Map of the Dalongdong Cultural District
Overly demanding?
Precious and fragile, prehistoric archaeological sites are quickly destroyed by rumbling construction equipment. Development has long since ruined many important historic sites throughout Taiwan: Taipei County's Shihsanhang site was turned into the Pali wastewater treatment facility. Taitung's Peinan site became the new Peinan station on the southern link railway line. Thousands of years of this island's history are being rapidly lost, and a government and a public oblivious to archaeological sites are among the main culprits.
"From a national standpoint, cultural properties are more than just 'consumer items' requiring large amounts of money to preserve," says Liu, who oversees the digs at both Taoyuan's Dayuan Primary and Taipei's Dalong Elementary. "They are also an important part of a knowledge economy. Properly utilized, they can have a huge impact on the economy."
Chang Kuo-yu, a 77-year-old Dalong alumnus, recites a poem in Mandarin over the phone: "Someday this tree will become a column, / And will no longer cast a mossy shade; / Come a cold autumn evening, / A thousand-year-old crane will have nowhere to alight."

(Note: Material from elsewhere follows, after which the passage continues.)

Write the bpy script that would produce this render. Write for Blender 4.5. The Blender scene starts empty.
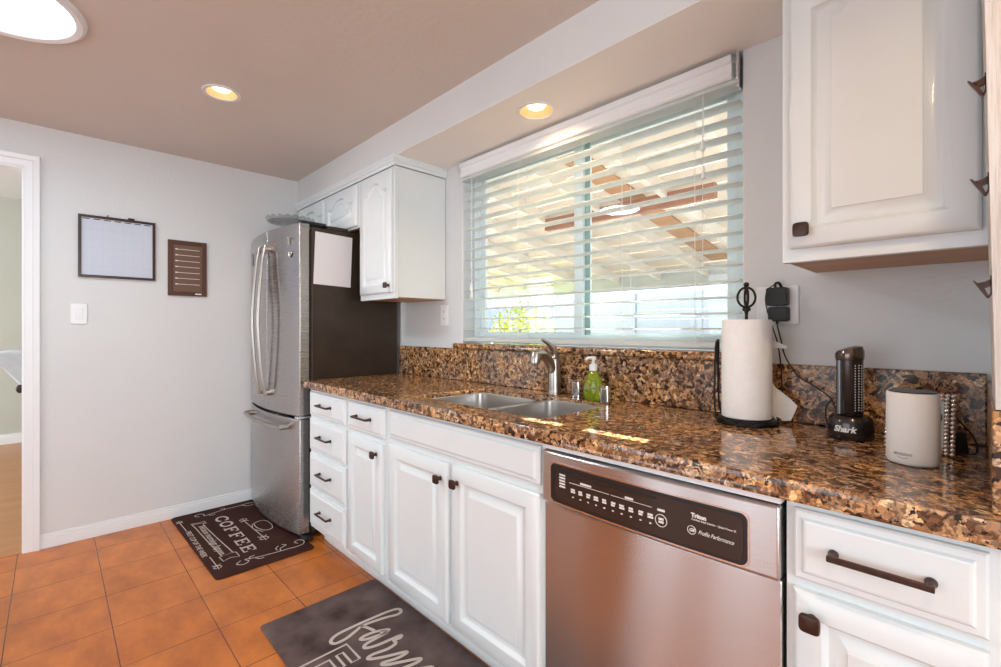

The poem comes from the story of a prefect determined to cut down a tree. Local residents begged to keep the tree, but he remained unswayed. When the day came to cut it down, the troops gathered around it found this poem inscribed in the tree's bark. The prefect grasped the poem's meaning and let the tree live.
"Culture" may mean nothing more than treasuring and respecting the ways of the past, but it can also be something extremely demanding. Each of us must decide which meaning is more important to us.

Nagasaki's Sakuramachi Elementary School sits atop the site of the Edo-period Church of Saint Dominic. Its raised walkways offer one model for how construction projects and archaeological sites can coexist.